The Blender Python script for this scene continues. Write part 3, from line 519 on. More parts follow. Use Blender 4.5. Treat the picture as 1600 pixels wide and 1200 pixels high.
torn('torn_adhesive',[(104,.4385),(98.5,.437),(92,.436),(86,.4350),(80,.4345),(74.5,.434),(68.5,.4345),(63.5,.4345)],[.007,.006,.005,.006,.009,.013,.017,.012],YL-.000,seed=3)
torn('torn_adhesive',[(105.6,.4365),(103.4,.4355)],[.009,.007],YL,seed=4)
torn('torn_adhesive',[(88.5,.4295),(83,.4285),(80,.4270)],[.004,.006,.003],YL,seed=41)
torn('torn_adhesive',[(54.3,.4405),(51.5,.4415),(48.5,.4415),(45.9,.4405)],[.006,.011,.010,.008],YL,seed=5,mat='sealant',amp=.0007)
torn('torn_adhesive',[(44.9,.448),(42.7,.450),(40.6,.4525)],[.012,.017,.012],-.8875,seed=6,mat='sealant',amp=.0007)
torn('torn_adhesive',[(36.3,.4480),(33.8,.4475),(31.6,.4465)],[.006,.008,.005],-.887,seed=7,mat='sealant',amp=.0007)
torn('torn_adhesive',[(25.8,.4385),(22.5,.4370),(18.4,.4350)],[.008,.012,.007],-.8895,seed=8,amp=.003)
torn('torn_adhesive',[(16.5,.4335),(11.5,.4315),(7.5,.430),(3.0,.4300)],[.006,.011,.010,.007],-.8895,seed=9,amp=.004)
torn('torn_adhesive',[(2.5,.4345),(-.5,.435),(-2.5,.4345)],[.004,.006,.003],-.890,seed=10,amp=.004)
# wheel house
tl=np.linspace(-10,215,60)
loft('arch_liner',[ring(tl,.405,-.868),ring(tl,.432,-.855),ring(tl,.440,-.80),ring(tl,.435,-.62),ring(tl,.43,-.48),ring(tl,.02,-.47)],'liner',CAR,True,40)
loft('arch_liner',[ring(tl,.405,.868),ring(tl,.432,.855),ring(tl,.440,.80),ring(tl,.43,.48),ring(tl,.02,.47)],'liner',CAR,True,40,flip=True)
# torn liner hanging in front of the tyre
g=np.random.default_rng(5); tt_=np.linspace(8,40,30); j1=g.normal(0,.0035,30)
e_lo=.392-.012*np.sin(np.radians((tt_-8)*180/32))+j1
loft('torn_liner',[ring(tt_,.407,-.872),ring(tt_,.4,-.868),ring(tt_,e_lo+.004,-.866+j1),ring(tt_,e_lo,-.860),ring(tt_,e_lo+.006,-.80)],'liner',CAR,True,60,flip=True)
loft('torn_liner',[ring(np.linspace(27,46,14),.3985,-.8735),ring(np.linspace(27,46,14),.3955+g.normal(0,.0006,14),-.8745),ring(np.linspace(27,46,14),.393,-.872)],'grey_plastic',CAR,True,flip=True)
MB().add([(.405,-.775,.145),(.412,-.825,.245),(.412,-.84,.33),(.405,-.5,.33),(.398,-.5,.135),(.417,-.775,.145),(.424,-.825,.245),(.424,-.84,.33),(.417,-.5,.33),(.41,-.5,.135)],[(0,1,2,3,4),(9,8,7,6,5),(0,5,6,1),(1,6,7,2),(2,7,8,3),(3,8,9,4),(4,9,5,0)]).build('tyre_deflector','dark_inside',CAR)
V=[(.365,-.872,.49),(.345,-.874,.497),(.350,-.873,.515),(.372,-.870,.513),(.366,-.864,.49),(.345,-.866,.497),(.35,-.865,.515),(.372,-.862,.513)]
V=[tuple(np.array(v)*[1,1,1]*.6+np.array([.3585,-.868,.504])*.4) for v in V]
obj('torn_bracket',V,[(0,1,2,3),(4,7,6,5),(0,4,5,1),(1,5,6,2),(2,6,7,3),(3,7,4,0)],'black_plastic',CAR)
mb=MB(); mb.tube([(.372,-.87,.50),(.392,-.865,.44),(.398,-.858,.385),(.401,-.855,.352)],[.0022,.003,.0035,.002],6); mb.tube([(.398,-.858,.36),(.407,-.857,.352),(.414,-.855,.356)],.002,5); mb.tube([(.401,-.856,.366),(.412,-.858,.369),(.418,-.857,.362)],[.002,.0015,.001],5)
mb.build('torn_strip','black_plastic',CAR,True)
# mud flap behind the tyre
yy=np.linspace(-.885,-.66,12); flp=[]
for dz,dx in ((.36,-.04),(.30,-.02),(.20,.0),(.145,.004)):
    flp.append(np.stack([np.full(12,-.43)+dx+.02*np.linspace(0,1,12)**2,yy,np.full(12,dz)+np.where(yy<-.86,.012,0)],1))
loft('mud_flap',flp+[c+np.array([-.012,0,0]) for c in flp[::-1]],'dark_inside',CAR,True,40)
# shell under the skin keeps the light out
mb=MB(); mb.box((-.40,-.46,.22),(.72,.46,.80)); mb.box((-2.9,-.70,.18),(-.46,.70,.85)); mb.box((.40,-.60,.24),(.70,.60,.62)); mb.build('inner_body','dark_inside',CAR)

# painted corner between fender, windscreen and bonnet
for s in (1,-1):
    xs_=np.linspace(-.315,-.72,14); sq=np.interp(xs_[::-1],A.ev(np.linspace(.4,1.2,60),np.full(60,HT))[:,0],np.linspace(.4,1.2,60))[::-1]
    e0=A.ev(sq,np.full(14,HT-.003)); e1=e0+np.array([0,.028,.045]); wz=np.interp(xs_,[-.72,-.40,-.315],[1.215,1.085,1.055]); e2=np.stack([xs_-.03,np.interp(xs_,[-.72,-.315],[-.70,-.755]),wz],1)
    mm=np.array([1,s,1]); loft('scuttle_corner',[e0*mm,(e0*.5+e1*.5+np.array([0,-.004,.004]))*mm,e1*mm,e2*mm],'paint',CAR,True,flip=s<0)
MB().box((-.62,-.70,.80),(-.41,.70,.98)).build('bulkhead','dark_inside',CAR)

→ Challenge
Copy the material above verbatim.

→ Result
The Blender Python script for this scene continues. Write part 3, from line 519 on. More parts follow. Use Blender 4.5. Treat the picture as 1600 pixels wide and 1200 pixels high.
torn('torn_adhesive',[(104,.4385),(98.5,.437),(92,.436),(86,.4350),(80,.4345),(74.5,.434),(68.5,.4345),(63.5,.4345)],[.007,.006,.005,.006,.009,.013,.017,.012],YL-.000,seed=3)
torn('torn_adhesive',[(105.6,.4365),(103.4,.4355)],[.009,.007],YL,seed=4)
torn('torn_adhesive',[(88.5,.4295),(83,.4285),(80,.4270)],[.004,.006,.003],YL,seed=41)
torn('torn_adhesive',[(54.3,.4405),(51.5,.4415),(48.5,.4415),(45.9,.4405)],[.006,.011,.010,.008],YL,seed=5,mat='sealant',amp=.0007)
torn('torn_adhesive',[(44.9,.448),(42.7,.450),(40.6,.4525)],[.012,.017,.012],-.8875,seed=6,mat='sealant',amp=.0007)
torn('torn_adhesive',[(36.3,.4480),(33.8,.4475),(31.6,.4465)],[.006,.008,.005],-.887,seed=7,mat='sealant',amp=.0007)
torn('torn_adhesive',[(25.8,.4385),(22.5,.4370),(18.4,.4350)],[.008,.012,.007],-.8895,seed=8,amp=.003)
torn('torn_adhesive',[(16.5,.4335),(11.5,.4315),(7.5,.430),(3.0,.4300)],[.006,.011,.010,.007],-.8895,seed=9,amp=.004)
torn('torn_adhesive',[(2.5,.4345),(-.5,.435),(-2.5,.4345)],[.004,.006,.003],-.890,seed=10,amp=.004)
# wheel house
tl=np.linspace(-10,215,60)
loft('arch_liner',[ring(tl,.405,-.868),ring(tl,.432,-.855),ring(tl,.440,-.80),ring(tl,.435,-.62),ring(tl,.43,-.48),ring(tl,.02,-.47)],'liner',CAR,True,40)
loft('arch_liner',[ring(tl,.405,.868),ring(tl,.432,.855),ring(tl,.440,.80),ring(tl,.43,.48),ring(tl,.02,.47)],'liner',CAR,True,40,flip=True)
# torn liner hanging in front of the tyre
g=np.random.default_rng(5); tt_=np.linspace(8,40,30); j1=g.normal(0,.0035,30)
e_lo=.392-.012*np.sin(np.radians((tt_-8)*180/32))+j1
loft('torn_liner',[ring(tt_,.407,-.872),ring(tt_,.4,-.868),ring(tt_,e_lo+.004,-.866+j1),ring(tt_,e_lo,-.860),ring(tt_,e_lo+.006,-.80)],'liner',CAR,True,60,flip=True)
loft('torn_liner',[ring(np.linspace(27,46,14),.3985,-.8735),ring(np.linspace(27,46,14),.3955+g.normal(0,.0006,14),-.8745),ring(np.linspace(27,46,14),.393,-.872)],'grey_plastic',CAR,True,flip=True)
MB().add([(.405,-.775,.145),(.412,-.825,.245),(.412,-.84,.33),(.405,-.5,.33),(.398,-.5,.135),(.417,-.775,.145),(.424,-.825,.245),(.424,-.84,.33),(.417,-.5,.33),(.41,-.5,.135)],[(0,1,2,3,4),(9,8,7,6,5),(0,5,6,1),(1,6,7,2),(2,7,8,3),(3,8,9,4),(4,9,5,0)]).build('tyre_deflector','dark_inside',CAR)
V=[(.365,-.872,.49),(.345,-.874,.497),(.350,-.873,.515),(.372,-.870,.513),(.366,-.864,.49),(.345,-.866,.497),(.35,-.865,.515),(.372,-.862,.513)]
V=[tuple(np.array(v)*[1,1,1]*.6+np.array([.3585,-.868,.504])*.4) for v in V]
obj('torn_bracket',V,[(0,1,2,3),(4,7,6,5),(0,4,5,1),(1,5,6,2),(2,6,7,3),(3,7,4,0)],'black_plastic',CAR)
mb=MB(); mb.tube([(.372,-.87,.50),(.392,-.865,.44),(.398,-.858,.385),(.401,-.855,.352)],[.0022,.003,.0035,.002],6); mb.tube([(.398,-.858,.36),(.407,-.857,.352),(.414,-.855,.356)],.002,5); mb.tube([(.401,-.856,.366),(.412,-.858,.369),(.418,-.857,.362)],[.002,.0015,.001],5)
mb.build('torn_strip','black_plastic',CAR,True)
# mud flap behind the tyre
yy=np.linspace(-.885,-.66,12); flp=[]
for dz,dx in ((.36,-.04),(.30,-.02),(.20,.0),(.145,.004)):
    flp.append(np.stack([np.full(12,-.43)+dx+.02*np.linspace(0,1,12)**2,yy,np.full(12,dz)+np.where(yy<-.86,.012,0)],1))
loft('mud_flap',flp+[c+np.array([-.012,0,0]) for c in flp[::-1]],'dark_inside',CAR,True,40)
# shell under the skin keeps the light out
mb=MB(); mb.box((-.40,-.46,.22),(.72,.46,.80)); mb.box((-2.9,-.70,.18),(-.46,.70,.85)); mb.box((.40,-.60,.24),(.70,.60,.62)); mb.build('inner_body','dark_inside',CAR)

# painted corner between fender, windscreen and bonnet
for s in (1,-1):
    xs_=np.linspace(-.315,-.72,14); sq=np.interp(xs_[::-1],A.ev(np.linspace(.4,1.2,60),np.full(60,HT))[:,0],np.linspace(.4,1.2,60))[::-1]
    e0=A.ev(sq,np.full(14,HT-.003)); e1=e0+np.array([0,.028,.045]); wz=np.interp(xs_,[-.72,-.40,-.315],[1.215,1.085,1.055]); e2=np.stack([xs_-.03,np.interp(xs_,[-.72,-.315],[-.70,-.755]),wz],1)
    mm=np.array([1,s,1]); loft('scuttle_corner',[e0*mm,(e0*.5+e1*.5+np.array([0,-.004,.004]))*mm,e1*mm,e2*mm],'paint',CAR,True,flip=s<0)
MB().box((-.62,-.70,.80),(-.41,.70,.98)).build('bulkhead','dark_inside',CAR)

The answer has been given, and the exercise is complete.